**Work required**
Lines holding the string "that" are the ones to copy from this listing.
══════
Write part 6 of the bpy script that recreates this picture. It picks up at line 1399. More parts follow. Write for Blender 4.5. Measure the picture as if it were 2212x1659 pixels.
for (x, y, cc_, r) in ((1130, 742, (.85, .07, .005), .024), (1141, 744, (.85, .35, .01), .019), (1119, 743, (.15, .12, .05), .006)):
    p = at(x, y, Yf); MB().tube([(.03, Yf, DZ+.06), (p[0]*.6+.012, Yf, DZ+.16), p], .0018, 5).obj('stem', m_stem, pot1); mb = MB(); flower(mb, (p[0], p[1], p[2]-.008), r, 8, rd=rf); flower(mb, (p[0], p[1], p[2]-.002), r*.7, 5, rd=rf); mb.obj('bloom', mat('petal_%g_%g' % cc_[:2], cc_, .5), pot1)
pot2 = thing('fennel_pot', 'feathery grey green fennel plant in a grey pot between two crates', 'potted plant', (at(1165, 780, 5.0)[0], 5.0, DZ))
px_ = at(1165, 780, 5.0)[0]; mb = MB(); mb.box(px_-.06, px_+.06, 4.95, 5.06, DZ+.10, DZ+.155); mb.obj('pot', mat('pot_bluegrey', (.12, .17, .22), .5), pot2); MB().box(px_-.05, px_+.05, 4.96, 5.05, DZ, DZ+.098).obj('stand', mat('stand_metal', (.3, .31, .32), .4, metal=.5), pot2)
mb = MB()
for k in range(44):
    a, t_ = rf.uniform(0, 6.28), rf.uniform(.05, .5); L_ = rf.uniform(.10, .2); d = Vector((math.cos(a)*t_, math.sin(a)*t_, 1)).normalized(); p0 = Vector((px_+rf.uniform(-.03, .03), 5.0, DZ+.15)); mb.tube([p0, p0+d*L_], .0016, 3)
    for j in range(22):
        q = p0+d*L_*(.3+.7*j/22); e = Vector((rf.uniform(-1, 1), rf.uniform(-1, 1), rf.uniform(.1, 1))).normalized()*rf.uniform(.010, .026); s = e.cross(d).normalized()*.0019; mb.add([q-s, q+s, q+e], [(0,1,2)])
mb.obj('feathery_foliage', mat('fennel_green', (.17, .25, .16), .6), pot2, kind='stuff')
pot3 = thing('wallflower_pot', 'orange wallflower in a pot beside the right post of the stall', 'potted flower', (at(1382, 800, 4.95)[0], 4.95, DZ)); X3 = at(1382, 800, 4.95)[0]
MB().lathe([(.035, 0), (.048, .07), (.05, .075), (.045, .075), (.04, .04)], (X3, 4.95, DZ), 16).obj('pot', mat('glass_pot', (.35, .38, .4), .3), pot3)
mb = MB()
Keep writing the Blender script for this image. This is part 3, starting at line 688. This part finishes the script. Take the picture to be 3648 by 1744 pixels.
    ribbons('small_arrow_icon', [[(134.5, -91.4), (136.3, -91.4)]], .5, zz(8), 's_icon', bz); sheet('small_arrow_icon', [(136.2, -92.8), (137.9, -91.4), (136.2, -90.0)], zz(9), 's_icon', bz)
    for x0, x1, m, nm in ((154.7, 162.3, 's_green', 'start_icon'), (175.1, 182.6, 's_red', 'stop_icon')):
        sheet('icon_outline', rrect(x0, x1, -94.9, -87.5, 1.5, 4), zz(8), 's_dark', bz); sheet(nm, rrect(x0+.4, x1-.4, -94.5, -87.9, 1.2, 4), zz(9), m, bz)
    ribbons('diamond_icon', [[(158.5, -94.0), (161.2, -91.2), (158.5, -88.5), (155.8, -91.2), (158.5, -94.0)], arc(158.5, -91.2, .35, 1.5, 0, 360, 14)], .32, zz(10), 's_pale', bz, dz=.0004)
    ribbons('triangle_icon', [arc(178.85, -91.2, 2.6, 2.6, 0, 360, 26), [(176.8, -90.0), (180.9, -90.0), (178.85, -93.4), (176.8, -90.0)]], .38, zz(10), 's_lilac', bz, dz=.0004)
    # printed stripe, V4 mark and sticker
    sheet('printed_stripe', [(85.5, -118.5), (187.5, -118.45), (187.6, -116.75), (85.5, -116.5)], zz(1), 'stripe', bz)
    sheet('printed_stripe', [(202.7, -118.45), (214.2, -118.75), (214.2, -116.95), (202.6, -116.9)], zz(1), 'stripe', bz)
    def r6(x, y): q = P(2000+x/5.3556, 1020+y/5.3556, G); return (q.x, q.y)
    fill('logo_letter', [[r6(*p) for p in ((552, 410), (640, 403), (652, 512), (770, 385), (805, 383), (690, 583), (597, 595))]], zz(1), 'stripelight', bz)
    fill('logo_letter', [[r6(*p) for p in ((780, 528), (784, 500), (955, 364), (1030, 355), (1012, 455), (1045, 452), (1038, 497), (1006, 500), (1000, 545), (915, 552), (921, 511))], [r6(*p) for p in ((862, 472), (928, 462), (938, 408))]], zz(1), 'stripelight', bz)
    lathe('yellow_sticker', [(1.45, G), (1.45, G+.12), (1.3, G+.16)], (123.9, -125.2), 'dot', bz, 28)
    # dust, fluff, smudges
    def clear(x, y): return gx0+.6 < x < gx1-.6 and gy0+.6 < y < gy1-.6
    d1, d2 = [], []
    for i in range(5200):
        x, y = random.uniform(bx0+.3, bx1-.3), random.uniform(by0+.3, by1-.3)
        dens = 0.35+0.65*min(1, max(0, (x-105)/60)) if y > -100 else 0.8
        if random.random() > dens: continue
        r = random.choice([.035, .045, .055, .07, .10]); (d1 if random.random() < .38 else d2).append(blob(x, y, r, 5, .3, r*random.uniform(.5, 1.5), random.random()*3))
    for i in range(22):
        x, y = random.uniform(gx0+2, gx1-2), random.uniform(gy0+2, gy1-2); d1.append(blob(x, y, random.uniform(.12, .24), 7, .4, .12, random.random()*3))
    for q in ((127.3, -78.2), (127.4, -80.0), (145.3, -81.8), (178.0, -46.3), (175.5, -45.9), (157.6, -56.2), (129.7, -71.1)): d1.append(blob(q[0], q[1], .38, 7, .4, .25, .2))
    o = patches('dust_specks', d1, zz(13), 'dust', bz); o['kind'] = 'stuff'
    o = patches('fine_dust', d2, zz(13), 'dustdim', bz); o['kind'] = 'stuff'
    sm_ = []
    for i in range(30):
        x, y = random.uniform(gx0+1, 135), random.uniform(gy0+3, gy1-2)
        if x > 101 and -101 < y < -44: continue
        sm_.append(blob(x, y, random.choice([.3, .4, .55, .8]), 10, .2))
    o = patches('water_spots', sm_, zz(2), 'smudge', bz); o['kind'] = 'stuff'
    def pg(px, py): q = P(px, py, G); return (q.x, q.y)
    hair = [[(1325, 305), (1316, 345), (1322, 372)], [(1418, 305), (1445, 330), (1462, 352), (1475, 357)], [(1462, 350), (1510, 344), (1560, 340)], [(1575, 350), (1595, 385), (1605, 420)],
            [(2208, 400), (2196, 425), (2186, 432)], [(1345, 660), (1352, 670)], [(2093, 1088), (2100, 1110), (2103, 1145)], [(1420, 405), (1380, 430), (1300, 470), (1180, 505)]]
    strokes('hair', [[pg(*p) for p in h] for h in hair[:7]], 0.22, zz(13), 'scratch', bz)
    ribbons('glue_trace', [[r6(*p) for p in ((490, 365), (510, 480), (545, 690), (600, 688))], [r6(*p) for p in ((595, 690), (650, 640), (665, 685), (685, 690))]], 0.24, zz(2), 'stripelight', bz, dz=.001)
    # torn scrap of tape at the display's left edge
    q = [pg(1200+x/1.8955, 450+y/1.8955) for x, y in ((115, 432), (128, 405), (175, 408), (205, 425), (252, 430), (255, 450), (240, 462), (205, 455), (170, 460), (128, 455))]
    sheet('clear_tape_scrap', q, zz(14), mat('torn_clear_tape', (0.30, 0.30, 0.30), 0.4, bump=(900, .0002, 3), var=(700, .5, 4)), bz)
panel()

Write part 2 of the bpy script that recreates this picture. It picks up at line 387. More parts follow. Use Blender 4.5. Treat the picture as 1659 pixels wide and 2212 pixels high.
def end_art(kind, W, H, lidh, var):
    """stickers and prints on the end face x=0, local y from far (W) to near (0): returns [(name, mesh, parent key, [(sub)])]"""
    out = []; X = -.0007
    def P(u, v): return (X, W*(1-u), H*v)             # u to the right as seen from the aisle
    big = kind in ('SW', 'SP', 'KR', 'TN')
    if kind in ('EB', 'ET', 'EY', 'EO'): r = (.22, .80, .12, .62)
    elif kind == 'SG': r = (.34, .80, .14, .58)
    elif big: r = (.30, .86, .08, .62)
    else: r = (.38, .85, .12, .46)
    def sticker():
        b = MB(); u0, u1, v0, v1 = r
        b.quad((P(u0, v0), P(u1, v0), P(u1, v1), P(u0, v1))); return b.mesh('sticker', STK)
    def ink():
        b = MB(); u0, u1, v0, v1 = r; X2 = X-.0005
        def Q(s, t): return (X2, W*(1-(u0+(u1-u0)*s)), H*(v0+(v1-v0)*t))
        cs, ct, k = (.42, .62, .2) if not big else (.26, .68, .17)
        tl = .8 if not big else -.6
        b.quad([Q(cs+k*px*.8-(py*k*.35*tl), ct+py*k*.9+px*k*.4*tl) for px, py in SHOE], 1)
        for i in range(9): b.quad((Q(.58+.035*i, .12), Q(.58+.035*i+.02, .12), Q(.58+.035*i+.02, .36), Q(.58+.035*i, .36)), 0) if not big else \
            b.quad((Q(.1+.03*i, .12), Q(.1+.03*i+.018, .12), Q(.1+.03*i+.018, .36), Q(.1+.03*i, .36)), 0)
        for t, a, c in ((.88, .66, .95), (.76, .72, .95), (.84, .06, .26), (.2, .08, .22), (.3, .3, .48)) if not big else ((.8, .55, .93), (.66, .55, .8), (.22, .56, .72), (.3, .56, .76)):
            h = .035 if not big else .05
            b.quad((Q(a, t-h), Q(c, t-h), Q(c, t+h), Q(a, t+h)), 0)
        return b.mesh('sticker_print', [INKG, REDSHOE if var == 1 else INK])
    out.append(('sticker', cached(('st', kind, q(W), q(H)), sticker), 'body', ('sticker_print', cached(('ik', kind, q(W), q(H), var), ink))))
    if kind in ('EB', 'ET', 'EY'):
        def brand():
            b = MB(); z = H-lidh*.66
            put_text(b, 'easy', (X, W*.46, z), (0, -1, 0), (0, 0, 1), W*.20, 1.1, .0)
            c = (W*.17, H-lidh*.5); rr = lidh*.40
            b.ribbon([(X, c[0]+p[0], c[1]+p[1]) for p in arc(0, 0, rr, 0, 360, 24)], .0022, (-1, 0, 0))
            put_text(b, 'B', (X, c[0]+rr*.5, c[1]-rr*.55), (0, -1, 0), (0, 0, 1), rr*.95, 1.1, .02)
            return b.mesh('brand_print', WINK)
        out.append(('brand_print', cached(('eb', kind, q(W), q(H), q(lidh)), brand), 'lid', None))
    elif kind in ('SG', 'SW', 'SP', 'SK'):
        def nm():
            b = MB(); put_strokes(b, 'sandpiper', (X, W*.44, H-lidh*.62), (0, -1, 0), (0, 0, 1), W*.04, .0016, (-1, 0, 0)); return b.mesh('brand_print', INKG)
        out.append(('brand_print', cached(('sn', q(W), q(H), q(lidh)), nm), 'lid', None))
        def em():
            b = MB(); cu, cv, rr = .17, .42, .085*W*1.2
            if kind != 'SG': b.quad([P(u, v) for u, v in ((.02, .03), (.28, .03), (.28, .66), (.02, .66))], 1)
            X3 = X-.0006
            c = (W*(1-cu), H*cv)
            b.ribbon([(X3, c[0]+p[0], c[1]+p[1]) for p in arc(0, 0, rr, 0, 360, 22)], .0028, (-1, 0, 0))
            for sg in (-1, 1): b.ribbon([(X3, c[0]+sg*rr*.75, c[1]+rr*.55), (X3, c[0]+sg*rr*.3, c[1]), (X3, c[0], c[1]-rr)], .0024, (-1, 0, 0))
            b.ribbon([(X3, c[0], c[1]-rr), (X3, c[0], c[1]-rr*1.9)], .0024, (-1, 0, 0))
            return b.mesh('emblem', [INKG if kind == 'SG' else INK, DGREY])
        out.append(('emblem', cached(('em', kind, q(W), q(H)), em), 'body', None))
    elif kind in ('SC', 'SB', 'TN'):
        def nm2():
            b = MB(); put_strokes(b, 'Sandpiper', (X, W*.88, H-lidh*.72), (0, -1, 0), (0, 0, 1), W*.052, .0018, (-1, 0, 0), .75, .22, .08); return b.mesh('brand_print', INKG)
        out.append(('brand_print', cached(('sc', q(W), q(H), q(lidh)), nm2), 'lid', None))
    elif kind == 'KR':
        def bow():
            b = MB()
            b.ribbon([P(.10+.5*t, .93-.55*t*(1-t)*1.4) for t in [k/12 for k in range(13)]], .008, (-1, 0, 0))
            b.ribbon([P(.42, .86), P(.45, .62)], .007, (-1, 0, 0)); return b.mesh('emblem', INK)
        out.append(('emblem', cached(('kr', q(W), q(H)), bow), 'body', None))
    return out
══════
**Solved problem**
Write part 6 of the bpy script that recreates this picture. It picks up at line 1399. More parts follow. Write for Blender 4.5. Measure the picture as if it were 2212x1659 pixels.
Write part 2 of the bpy script that recreates this picture. It picks up at line 387. More parts follow. Use Blender 4.5. Treat the picture as 1659 pixels wide and 2212 pixels high.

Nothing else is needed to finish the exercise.